Point is, they only tell us so much.
Odds are a quantification of public perception. Do you know of a more accurate gauge?
Fair points, and it will be interesting to see if Floyd had the total dispespect for Conor's power that he did for Gatti's.Buster wasn't short camp or overweight when he fought Tyson. He was a 29-4 world ranked boxer who had fought for a legit belt. He was in his best shape ever that night---as noted by the commentators who spoke of his prior history of being out of shape.
But apparently it is a bigger upset. Buster was a 42-1 underdog, and Conor (laughably) is only a 25-1 dog.
Andre Berto has been insulted worse than anybody in this whole fiasco, as oddsmakers think Conor has as good a chance as he did.
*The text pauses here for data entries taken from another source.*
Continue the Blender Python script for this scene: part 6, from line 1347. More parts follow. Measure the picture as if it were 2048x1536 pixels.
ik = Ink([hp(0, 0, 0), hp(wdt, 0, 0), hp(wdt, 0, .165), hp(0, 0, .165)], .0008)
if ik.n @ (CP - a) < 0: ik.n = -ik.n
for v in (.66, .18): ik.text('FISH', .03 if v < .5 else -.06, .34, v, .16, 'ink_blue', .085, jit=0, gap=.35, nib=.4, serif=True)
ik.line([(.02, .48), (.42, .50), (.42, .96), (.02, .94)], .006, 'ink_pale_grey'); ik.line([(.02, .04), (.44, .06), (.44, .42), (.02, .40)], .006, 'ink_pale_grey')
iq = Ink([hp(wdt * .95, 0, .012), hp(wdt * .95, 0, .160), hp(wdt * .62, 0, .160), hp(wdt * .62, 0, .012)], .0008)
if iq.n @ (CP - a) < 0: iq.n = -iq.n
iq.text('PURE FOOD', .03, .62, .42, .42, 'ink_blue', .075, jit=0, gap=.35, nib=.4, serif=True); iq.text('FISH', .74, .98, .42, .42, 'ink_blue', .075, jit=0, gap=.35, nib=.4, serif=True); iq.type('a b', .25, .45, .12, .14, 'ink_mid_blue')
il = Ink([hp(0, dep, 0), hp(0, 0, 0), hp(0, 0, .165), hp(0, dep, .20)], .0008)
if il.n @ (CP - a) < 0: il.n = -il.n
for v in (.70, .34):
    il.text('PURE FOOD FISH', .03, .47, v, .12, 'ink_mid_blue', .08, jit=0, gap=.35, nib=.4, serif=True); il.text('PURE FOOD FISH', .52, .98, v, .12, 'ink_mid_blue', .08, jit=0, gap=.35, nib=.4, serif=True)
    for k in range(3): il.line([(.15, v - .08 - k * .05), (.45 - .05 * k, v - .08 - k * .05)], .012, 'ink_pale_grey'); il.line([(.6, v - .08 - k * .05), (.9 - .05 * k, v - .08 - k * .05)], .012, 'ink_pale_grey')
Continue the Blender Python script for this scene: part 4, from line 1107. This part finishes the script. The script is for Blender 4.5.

Watch Floyd-Gatti if you think Floyd's only a counterpuncher. He was tagging him repeatedly with LEAD RIGHTS. Gatti is 10x the boxer of Conor. If Floyd wants a first round tko, he gets one.
That's a terrible comparison. All it takes is one punch in boxing/MMA to change the outcome, that variable doesn't exist in a running competition.
That's funny I was actually going to mention the hamstring pull of Michael Johnson vs Donovan Bailey in their 150 meter super race, but that outcome is different from a punchers chance. Likewise, tripping someone accidentally in a race isn't same as a KO.Disagree, runner could fall, trip, ankle roll. Likely similar vegas odds to Conor landing something big on Floyd.